Hello everybody, first of let me just thank you for the massive support I didn't expect from my first post. This community has surely done it again and I already feel so welcomed from all the positivity here. I will continue keeping my ideas simple and charts so clean so that even the novice would easily comprehend. So please keep support my ideas by LIKING as it motivates me to post more setups in the future. Thanks.
In everyday charting we use many indicators to equip us with the confidence to jump in and avoid getting rekt. Just the simplest of them can lead us to take the most unreal (great) trades we now wish we did. Today we're going to discuss about Price Action (candle closing), Volume (I mean even grandma uses this!) and the good old 21 MA (Moving Average). As powerful as they are, most times you just don't need Moving Averages crossing each other to determine new trends. Or else we could have all been so successful following the recent multiple golden and death crosses.
Many traders believe rather vaguely that when we get the first daily close above the 21 day MA that signals the beginning of an upward movement. Conversely, daily closes below this MA indicate the awakening of the bears. While this concurs to a degree with this analysis, that belief can be squashed by fake outs which are a common occurrence in BTC movements. This is where Price Action comes in. Patience is key here as when the candles start closing on the opposite side of the 21 MA we have to wait for INITIAL TWO consecutive closes to become certain of the trend change. But when to actually enter the trade?

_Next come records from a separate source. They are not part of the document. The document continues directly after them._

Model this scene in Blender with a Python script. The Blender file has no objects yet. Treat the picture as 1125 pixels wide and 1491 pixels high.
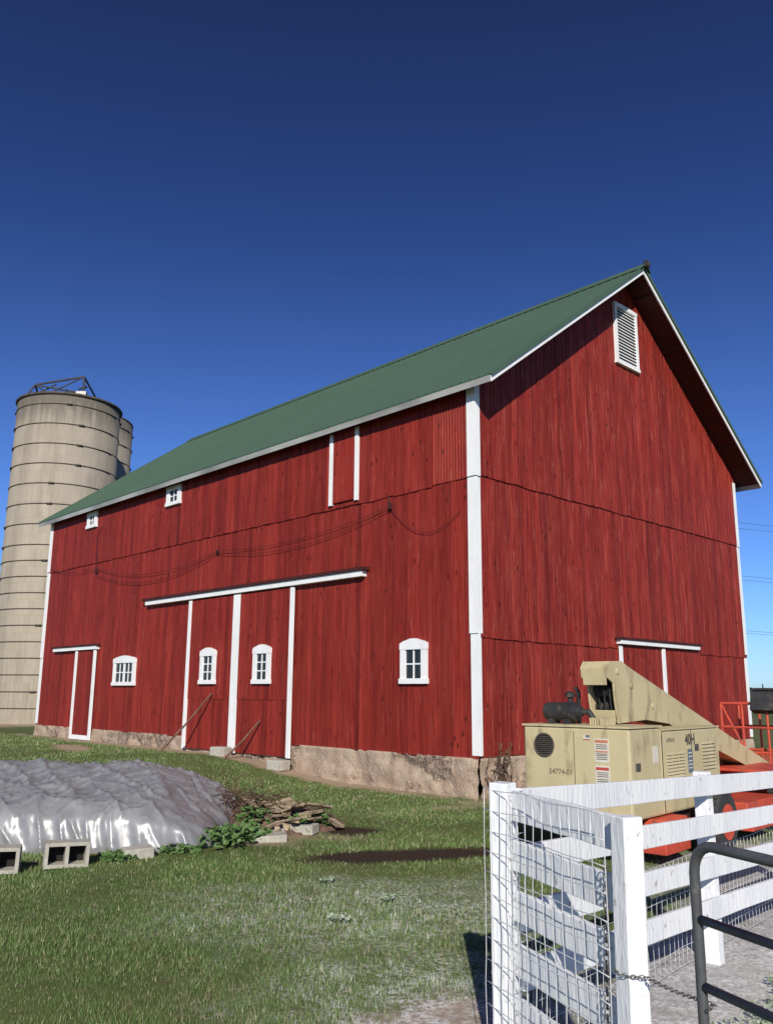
import bpy, bmesh, math, random
import numpy as np
from mathutils import Vector, Matrix, noise
random.seed(7); np.random.seed(7)
S=bpy.context.scene
def link(o): S.collection.objects.link(o); return o
V=Vector
# ------------------------------------------------------------------ materials
class N:
    def __init__(s,name):
        s.m=bpy.data.materials.new(name); s.m.use_nodes=True; s.t=s.m.node_tree; s.t.nodes.clear()
        s.out=s.n('ShaderNodeOutputMaterial'); s.b=s.n('ShaderNodeBsdfPrincipled'); s.l(s.b.outputs[0],s.out.inputs[0])
        s.tc=s.n('ShaderNodeTexCoord')
    def n(s,k,**a):
        x=s.t.nodes.new(k)
        for q,v in a.items(): setattr(x,q,v)
        return x
    def l(s,a,b): s.t.links.new(a,b)
    def noise(s,scale=5,detail=5,stretch=(1,1,1),rough=.55,src=None,kind=None):
        mp=s.n('ShaderNodeMapping'); mp.inputs['Scale'].default_value=stretch
        s.l(src or s.tc.outputs['Object'],mp.inputs[0])
        x=s.n('ShaderNodeTexNoise'); x.inputs['Scale'].default_value=scale; x.inputs['Detail'].default_value=detail; x.inputs['Roughness'].default_value=rough
        if kind: x.noise_type=kind
        s.l(mp.outputs[0],x.inputs['Vector']); return x.outputs['Fac']
    def rng(s,v,lo,hi,a=0,b=1):
        x=s.n('ShaderNodeMapRange'); x.inputs[1].default_value=lo; x.inputs[2].default_value=hi; x.inputs[3].default_value=a; x.inputs[4].default_value=b
        s.l(v,x.inputs[0]); return x.outputs[0]
    def math(s,op,a,b=None):
        x=s.n('ShaderNodeMath',operation=op)
        for i,v in enumerate((a,b)):
            if v is None: continue
            if isinstance(v,(int,float)): x.inputs[i].default_value=v
            else: s.l(v,x.inputs[i])
        return x.outputs[0]
    def mix(s,f,a,b,mode='MIX'):
        x=s.n('ShaderNodeMix',data_type='RGBA',blend_type=mode)
        if isinstance(f,(int,float)): x.inputs[0].default_value=f
        else: s.l(f,x.inputs[0])
        for i,v in ((6,a),(7,b)):
            if isinstance(v,tuple): x.inputs[i].default_value=(*v[:3],1)
            else: s.l(v,x.inputs[i])
        return x.outputs[2]
    def bump(s,h,strength=.3,dist=.02,prev=None):
        x=s.n('ShaderNodeBump'); x.inputs['Strength'].default_value=strength; x.inputs['Distance'].default_value=dist
        s.l(h,x.inputs['Height'])
        if prev is not None: s.l(prev,x.inputs['Normal'])
        return x.outputs[0]
    def fin(s,col,rough=.7,nrm=None,metal=0,spec=.4):
        if isinstance(col,tuple): s.b.inputs['Base Color'].default_value=(*col[:3],1)
        else: s.l(col,s.b.inputs['Base Color'])
        if isinstance(rough,(int,float)): s.b.inputs['Roughness'].default_value=rough
        else: s.l(rough,s.b.inputs['Roughness'])
        s.b.inputs['Metallic'].default_value=metal; s.b.inputs['Specular IOR Level'].default_value=spec
        if nrm is not None: s.l(nrm,s.b.inputs['Normal'])
        return s.m
def simple(name,c1,c2,scale=4,stretch=(1,1,1),lo=.35,hi=.65,rough=.6,metal=0,bump=.2,bs=60,c3=None,s3=9,lo3=.6,hi3=.7,bd=.01,spec=.4,st3=(1,1,1)):
    k=N(name); c=k.mix(k.rng(k.noise(scale,5,stretch),lo,hi),c1,c2)
    if c3: c=k.mix(k.rng(k.noise(s3,6,st3),lo3,hi3),c,c3)
    return k.fin(c,rough,k.bump(k.noise(bs,4,stretch),bump,bd),metal,spec)
def red_mat(name,gable):
    k=N(name)
    at=k.n('ShaderNodeAttribute',attribute_name='tone')
    vm=k.n('ShaderNodeVectorMath',operation='MULTIPLY_ADD'); k.l(at.outputs['Color'],vm.inputs[0]); vm.inputs[1].default_value=(23,17,131); k.l(k.tc.outputs['Object'],vm.inputs[2])
    P=vm.outputs[0]
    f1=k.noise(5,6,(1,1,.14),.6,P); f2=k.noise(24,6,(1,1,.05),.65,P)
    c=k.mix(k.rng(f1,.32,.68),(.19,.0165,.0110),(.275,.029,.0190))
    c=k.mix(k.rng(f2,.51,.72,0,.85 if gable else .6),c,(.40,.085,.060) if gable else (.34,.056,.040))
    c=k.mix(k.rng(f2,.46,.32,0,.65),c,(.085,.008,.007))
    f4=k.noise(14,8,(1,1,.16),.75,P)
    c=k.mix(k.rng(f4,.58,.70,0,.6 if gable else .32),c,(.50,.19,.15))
    vo=k.n('ShaderNodeTexVoronoi'); vo.inputs['Scale'].default_value=5.0; mp=k.n('ShaderNodeMapping'); mp.inputs['Scale'].default_value=(1,1,.5); k.l(P,mp.inputs[0]); k.l(mp.outputs[0],vo.inputs['Vector'])
    c=k.mix(k.rng(vo.outputs['Distance'],.16,.09,0,.85),c,(.055,.008,.007))
    c=k.mix(k.rng(k.noise(.8,4),.5,.75,0,.35),c,(.17,.014,.010))
    c=k.mix(1.0,c,at.outputs['Color'],'MULTIPLY')
    n1=k.bump(f2,.6,.012)
    return k.fin(c,.6,n1,0,.2)
MAT={}
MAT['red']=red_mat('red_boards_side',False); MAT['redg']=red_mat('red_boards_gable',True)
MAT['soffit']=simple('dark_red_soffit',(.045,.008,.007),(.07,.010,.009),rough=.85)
MAT['white']=simple('white_paint',(.80,.80,.79),(.70,.70,.68),scale=5,stretch=(1,1,.3),lo=.45,hi=.8,rough=.5,bump=.35,bs=40,c3=(.5,.46,.40),s3=12,lo3=.68,hi3=.78)
MAT['fence_white']=simple('white_fence_paint',(.82,.82,.82),(.68,.69,.71),scale=6,stretch=(1,1,.25),lo=.38,hi=.72,rough=.5,bump=.7,bs=35,c3=(.38,.36,.33),s3=16,lo3=.64,hi3=.73)
MAT['fascia']=simple('fascia_paint',(.36,.36,.33),(.20,.20,.185),scale=1.2,stretch=(1,.4,1),rough=.45,bump=.1,lo=.4,hi=.6)
MAT['green']=simple('green_metal_roof',(.064,.112,.072),(.070,.120,.079),scale=.5,rough=.5,bump=.04,bs=8,spec=.3)
k=N('window_glass'); MAT['glass']=k.fin((.012,.014,.016),.06,k.bump(k.noise(5,2),.15,.01),0,.6)
MAT['dark']=simple('dark_void',(.012,.011,.010),(.02,.018,.016),rough=.9)
MAT['black']=simple('black_metal',(.018,.018,.019),(.035,.034,.033),rough=.6,bump=.4,bs=25,c3=(.10,.075,.055),lo3=.55,hi3=.7)
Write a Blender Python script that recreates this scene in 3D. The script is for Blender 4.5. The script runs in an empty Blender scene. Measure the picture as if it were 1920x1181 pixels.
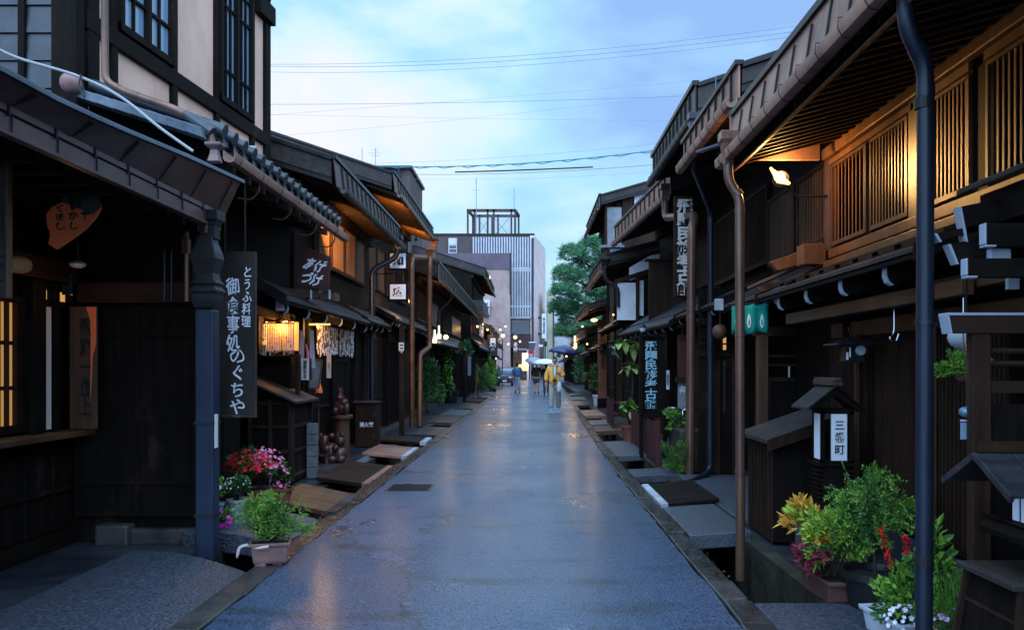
import bpy, bmesh, math, random
from mathutils import Vector, Matrix
R = math.radians
rnd = random.Random(7)
sc = bpy.context.scene
COL = sc.collection
F, VX, VY, H = 1600.0, 992.0, 690.0, 1.5
def at(px, py, Y):
    """a point seen at pixel (px,py) of the 1920 wide photograph, Y metres up the street"""
    return ((px-VX)*Y/F, Y, H+(VY-py)*Y/F)

# ------------------------------------------------------------------ materials
MATS = {}
def new_mat(name):
    m = bpy.data.materials.new(name); m.use_nodes = True
    nt = m.node_tree; b = nt.nodes['Principled BSDF']
    MATS[name] = m
    return m, nt, b
def N(nt, t, **kw):
    n = nt.nodes.new(t)
    for k, v in kw.items():
        if k.startswith('i_'): n.inputs[k[2:].replace('_', ' ')].default_value = v
        else: setattr(n, k, v)
    return n
def c4(c): return (c[0], c[1], c[2], 1)
def coords(nt, scale):
    g = N(nt, 'ShaderNodeNewGeometry'); mp = N(nt, 'ShaderNodeMapping')
    mp.inputs['Scale'].default_value = scale
    nt.links.new(g.outputs['Position'], mp.inputs['Vector'])
    return mp.outputs['Vector']
def surf(name, col, col2=None, rough=.6, scale=(3, 3, 3), bump=.15, metallic=0, spec=.4, detail=6, rvar=.15, bdist=.01):
    m, nt, b = new_mat(name)
    v = coords(nt, scale)
    n = N(nt, 'ShaderNodeTexNoise'); n.inputs['Scale'].default_value = 1; n.inputs['Detail'].default_value = detail; n.inputs['Roughness'].default_value = .65
    nt.links.new(v, n.inputs['Vector'])
    r = N(nt, 'ShaderNodeValToRGB'); r.color_ramp.elements[0].position = .3; r.color_ramp.elements[1].position = .7
    if col2 is None: col2 = tuple(c*.55 for c in col)
    r.color_ramp.elements[0].color = c4(col2); r.color_ramp.elements[1].color = c4(col)
    nt.links.new(n.outputs['Fac'], r.inputs['Fac'])
    # wear: broad faded and stained areas, plus a few pale scuffs
    wn = N(nt, 'ShaderNodeTexNoise'); wn.inputs['Scale'].default_value = .9; wn.inputs['Detail'].default_value = 7; wn.inputs['Roughness'].default_value = .7
    nt.links.new(coords(nt, (1.3, 1.3, .8)), wn.inputs['Vector'])
    wr_ = N(nt, 'ShaderNodeValToRGB'); ee = wr_.color_ramp.elements; ee[0].position = .36; ee[0].color = (.52, .52, .52, 1); ee[1].position = .60; ee[1].color = (1, 1, 1, 1)
    if name.startswith(('wood_black', 'wood_dark', 'wood_weath')): x_ = ee.new(.70); x_.color = (3.4, 3.1, 2.9, 1)
    nt.links.new(wn.outputs['Fac'], wr_.inputs['Fac'])
    mw = N(nt, 'ShaderNodeMix', data_type='RGBA', blend_type='MULTIPLY'); mw.inputs[0].default_value = 1 if not name.startswith(('plaster', 'wall', 'fin')) else .5
    nt.links.new(r.outputs['Color'], mw.inputs[6]); nt.links.new(wr_.outputs['Color'], mw.inputs[7]); nt.links.new(mw.outputs[2], b.inputs['Base Color'])
    mr = N(nt, 'ShaderNodeMapRange'); mr.inputs['To Min'].default_value = max(.02, rough-rvar); mr.inputs['To Max'].default_value = min(1, rough+rvar)
    nt.links.new(n.outputs['Fac'], mr.inputs['Value']); nt.links.new(mr.outputs['Result'], b.inputs['Roughness'])
    if bump:
        bp = N(nt, 'ShaderNodeBump'); bp.inputs['Strength'].default_value = bump; bp.inputs['Distance'].default_value = bdist
        nt.links.new(n.outputs['Fac'], bp.inputs['Height']); nt.links.new(bp.outputs['Normal'], b.inputs['Normal'])
    b.inputs['Metallic'].default_value = metallic; b.inputs['Specular IOR Level'].default_value = spec
    return m
def plain(name, col, rough=.5, metallic=0, emit=None, estr=0, spec=.5):
    m, nt, b = new_mat(name)
    b.inputs['Base Color'].default_value = c4(col); b.inputs['Roughness'].default_value = rough
    b.inputs['Metallic'].default_value = metallic; b.inputs['Specular IOR Level'].default_value = spec
    if emit: b.inputs['Emission Color'].default_value = c4(emit); b.inputs['Emission Strength'].default_value = estr
    return m
def M(n): return MATS[n]

V_ = (16, 16, 1.2); Y_ = (14, .9, 14); X_ = (.9, 14, 14)      # grain directions
surf('wood_black', (.019, .0125, .0095), (.007, .005, .0045), .68, V_, .35, spec=.07)
surf('wood_black_long', (.021, .014, .0105), (.008, .006, .005), .68, Y_, .35, spec=.07)
surf('wood_black_cross', (.022, .0145, .011), (.008, .006, .005), .68, X_, .35, spec=.07)
surf('wood_dark', (.055, .027, .016), (.022, .012, .008), .66, V_, .35, spec=.12)
surf('wood_dark_long', (.058, .029, .017), (.024, .013, .009), .66, Y_, .35, spec=.12)
surf('wood_dark_cross', (.058, .029, .017), (.024, .013, .009), .66, X_, .35, spec=.12)
surf('wood_brown', (.16, .075, .035), (.07, .032, .016), .5, V_, .3, spec=.4)
surf('wood_brown_long', (.17, .08, .037), (.075, .034, .017), .5, Y_, .3, spec=.4)
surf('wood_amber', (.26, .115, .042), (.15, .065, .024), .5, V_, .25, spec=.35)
surf('wood_weathered', (.075, .058, .050), (.025, .019, .018), .6, Y_, .5, spec=.3)
surf('wood_grey_top', (.055, .052, .060), (.018, .017, .021), .42, (3, 22, 3), .6)
surf('wood_red', (.10, .022, .018), (.05, .012, .010), .5, V_, .25)
surf('wood_signboard', (.055, .04, .032), (.012, .009, .008), .5, (3, 3, 1.5), .25)
surf('copper_brown', (.50, .255, .175), (.34, .175, .125), .46, (4, 1.5, 4), .10, metallic=.15, rvar=.1, spec=.35)
surf('copper_dark', (.16, .085, .062), (.09, .048, .038), .46, (4, 1.5, 4), .10, metallic=.15, rvar=.1, spec=.35)
surf('copper_orange', (.24, .10, .05), (.15, .06, .032), .38, (4, 2, 3), .10, metallic=.45, rvar=.1)
surf('copper_mauve', (.22, .125, .115), (.12, .07, .068), .36, (5, 1.5, 5), .12, metallic=.3, rvar=.1)
surf('metal_dark', (.030, .027, .028), (.014, .013, .014), .42, (5, 2, 5), .08, metallic=.1, rvar=.1, spec=.3)
surf('seam_black', (.012, .010, .010), None, .5, (5, 5, 5), .05)
surf('flashing_pale', (.17, .20, .24), (.08, .10, .13), .28, (5, 1.5, 5), .1, metallic=.3)
surf('pipe_blue', (.028, .046, .088), (.014, .024, .050), .38, (6, 6, 1), .05, metallic=.1)
surf('pipe_slate', (.022, .030, .050), (.011, .015, .028), .36, (6, 6, 1), .05, metallic=.1)
surf('pipe_brown', (.24, .125, .085), (.15, .08, .055), .33, (8, 8, 1.5), .06, metallic=.35)
surf('plaster_peach', (.88, .54, .40), (.80, .47, .34), .9, (2, 2, 1), .08)
surf('plaster_white', (.78, .80, .84), (.66, .68, .72), .9, (2, 2, 2), .05)
surf('tile_grey', (.06, .07, .085), (.025, .03, .038), .3, (7, 7, 7), .2)
surf('tile_pale', (.20, .24, .29), (.10, .12, .15), .4, (7, 3, 7), .2)
surf('stone_curb', (.095, .085, .075), (.028, .027, .028), .35, (5, 2.2, 5), .7, bdist=.02)
surf('stone_moss', (.055, .05, .032), (.015, .018, .012), .6, (4, 4, 6), .7, bdist=.02)
surf('concrete_wet', (.055, .062, .078), (.016, .018, .024), .36, (1.2, 1.6, 2), .25)
surf('concrete_pale', (.22, .23, .24), (.12, .125, .13), .6, (5, 5, 5), .2)
surf('earth', (.02, .018, .015), None, .8, (3, 3, 3), .5)
surf('terracotta', (.30, .10, .06), (.19, .06, .04), .55, (9, 9, 9), .12)
surf('plastic_pink', (.40, .22, .19), (.27, .14, .125), .5, (5, 5, 9), .06)
surf('plastic_brown', (.17, .08, .065), (.11, .05, .04), .5, (5, 5, 9), .06)
plain('plastic_black', (.012, .012, .014), .35)
surf('plastic_white', (.62, .68, .74), (.5, .55, .6), .45, (6, 6, 6), .04)
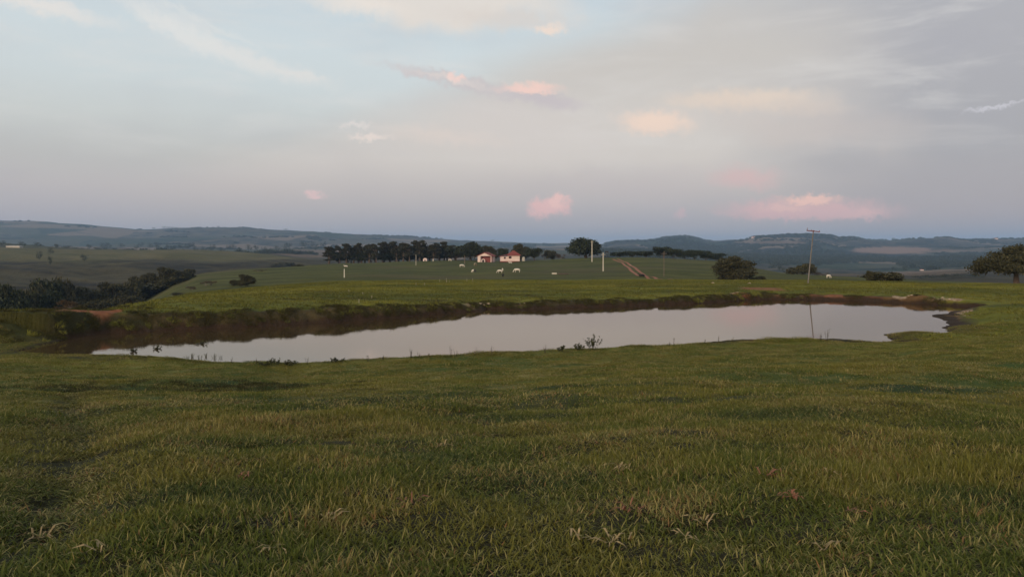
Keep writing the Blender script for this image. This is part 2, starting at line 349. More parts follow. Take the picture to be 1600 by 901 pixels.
def grass_colour(t, P, rnd=None):
    """pasture colour: lush, olive and straw patches by place"""
    def spots(lst):
        o_ = None
        for cx, cy, rx, ry in lst:
            fl = t.mapping(P, loc=(cx, cy, 0), scale=(rx, ry, 1e4), typ='TEXTURE')
            ln = t.node('ShaderNodeVectorMath', operation='LENGTH'); t.l.new(fl, ln.inputs[0])
            v = t.step(t.m('ADD', ln.outputs['Value'], t.m('MULTIPLY', t.m('SUBTRACT', jt, .5), 1.6)), 1.15, .55); o_ = v if o_ is None else t.m('MAXIMUM', o_, v)
        return o_
    jt = t.noise(P, 1.6, 4, .65)
    a = t.noise(P, .33, 4, .6); b_ = t.noise(P, .9, 3, .6, .5); c_ = t.noise(P, .07, 4, .6)
    lush = (.050,.078,.012,1); olive = (.130,.118,.021,1); straw = (.36,.29,.115,1); red = (.28,.12,.06,1)
    col = t.mix(t.step(a, .43, .57), lush, olive)
    col = t.mix(t.m('MULTIPLY', t.step(c_, .40, .62), .5), col, (.150,.140,.024,1))
    col = t.mix(t.m('MULTIPLY', spots(LUSH), .9), col, (.020,.050,.016,1))
    dry = spots(DRY)
    if rnd is not None:
        k = t.m('ADD', t.m('MULTIPLY', t.step(b_, .45, .66), 1.0), t.m('MULTIPLY', dry, .75))
        col = t.mix(t.step(t.m('ADD', rnd, t.m('MULTIPLY', k, .38)), .78, .92), col, straw)
        col = t.mix(t.step(t.m('ADD', rnd, t.m('MULTIPLY', k, .12)), .985, .995), col, red)
    else:
        col = t.mix(t.m('MULTIPLY', t.step(b_, .5, .75), .35), col, straw)
    return col
def field_col(t, P):
    n1_ = t.noise(t.mapping(P, scale=(.045,.14,.1)), 1, 5, .62, .6); n2_ = t.noise(t.mapping(P, scale=(.35,.8,.5)), 1, 4, .65)
    c = t.mix(t.step(n1_, .35, .68), (.074,.086,.011,1), (.170,.164,.020,1))
    ln_ = t.m('ABSOLUTE', t.m('SUBTRACT', t.noise(t.mapping(P, scale=(.018,.05,.05), rot=(0,0,.5)), 1, 3, .5, 1.2), .5))
    c = t.mix(t.m('MULTIPLY', t.step(ln_, .014, .0), .6), c, (.040,.036,.014,1))
    c = t.mix(t.m('MULTIPLY', t.step(n2_, .55, .75), .6), c, (.045,.044,.014,1))
    return t.mix(t.m('MULTIPLY', t.step(n2_, .42, .25), .3), c, (.20,.18,.07,1))
GM, t, b = mat('pasture_ground')
P = t.node('ShaderNodeNewGeometry').outputs['Position']
g1 = grass_colour(t, P)
rr_ = t.node('ShaderNodeVectorMath', operation='LENGTH'); t.l.new(P, rr_.inputs[0]); dist = rr_.outputs[1]
nf1 = t.noise(t.mapping(P, scale=(.045,.14,.1)), 1, 5, .62, .6); nf2 = t.noise(t.mapping(P, scale=(.35,.8,.5)), 1, 4, .65)
nf3 = t.noise(t.mapping(P, scale=(.012,.03,.03)), 1, 4, .55, .4)
near_f = field_col(t, P)
mid_f = t.mix(t.step(nf1, .38, .66), (.042,.048,.008,1), (.086,.084,.014,1))
mid_f = t.mix(t.m('MULTIPLY', t.step(nf3, .5, .7), .6), mid_f, (.090,.068,.030,1))
c = t.mix(t.step(dist, 30, 52), t.mix(t.step(dist, 26, 8), g1, (.028,.024,.010,1)), near_f)
c = t.mix(t.step(dist, 150, 215), c, mid_f)
c = t.mix(t.attr('bank'), c, t.mix(t.step(nf2, .35, .65), (.030,.026,.012,1), (.075,.058,.026,1)))
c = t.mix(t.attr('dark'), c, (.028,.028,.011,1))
soilc = t.mix(t.step(t.noise(P, 1.4, 4, .6), .35, .65), (.17,.058,.026,1), (.27,.115,.055,1))
c = t.mix(t.attr('soil'), c, soilc)
c = t.mix(t.attr('sand'), c, t.mix(t.step(t.noise(P, 2.5, 4, .6), .4, .62), (.20,.12,.065,1), (.40,.29,.19,1)))
c = t.mix(t.attr('wet'), c, (.035,.022,.014,1))
t.put(b.inputs['Base Color'], c); b.inputs['Roughness'].default_value = .95; b.inputs['Specular IOR Level'].default_value = .15
bn = t.node('ShaderNodeBump'); bn.inputs[0].default_value = .8; bn.inputs[1].default_value = .25
t.l.new(t.m('ADD', t.noise(P, 2.2, 5, .7), t.m('MULTIPLY', t.noise(P, 14, 3, .6), .3)), bn.inputs['Height']); t.l.new(bn.outputs[0], b.inputs['Normal'])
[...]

We enter at the price of the close of the second candle close or wait for a 2 to 3% retrace if one would want to be more careful. Consequently, when we later get the two consecutive closes on the opposite side of the indicator that's when one would GET OUT! That brings us to the realization that the close of a long is the entry to a short and vice versa.
Although this strategy alone should put you in NICE greens but alas! You must be thinking there must be a way to stretch your realized gains. Turns out there is! And that's when Volume comes in. A very high daily volume close has long been considered as a trend reversal indicator. Therefore, once in a trade and we get a daily volume close at 3X or more the previous week's (7 days) average volume, we don't jump to closing the trade yet. Patience is still key, we wait for the NEXT TWO daily candles to close and that's the price we close trade at. Knowledge of this strategy ought to keep you on the right side of the massive and painful swings BTC players (traders and hodlers) have to face.
So where does this leave us at now? We already had the two initial candles below the 21 MA close on May the 22nd at $9222. This tells us that it would be very hard to close dailies above the range $9200 - 9450 in the coming days. Ideally (BTC? Ideal??), this range acts as an entry to a short position I would hold on for a while. Intermediate term Bearish.
This is NOT financial advice. Please do your own research and understand trading derivatives has high risk.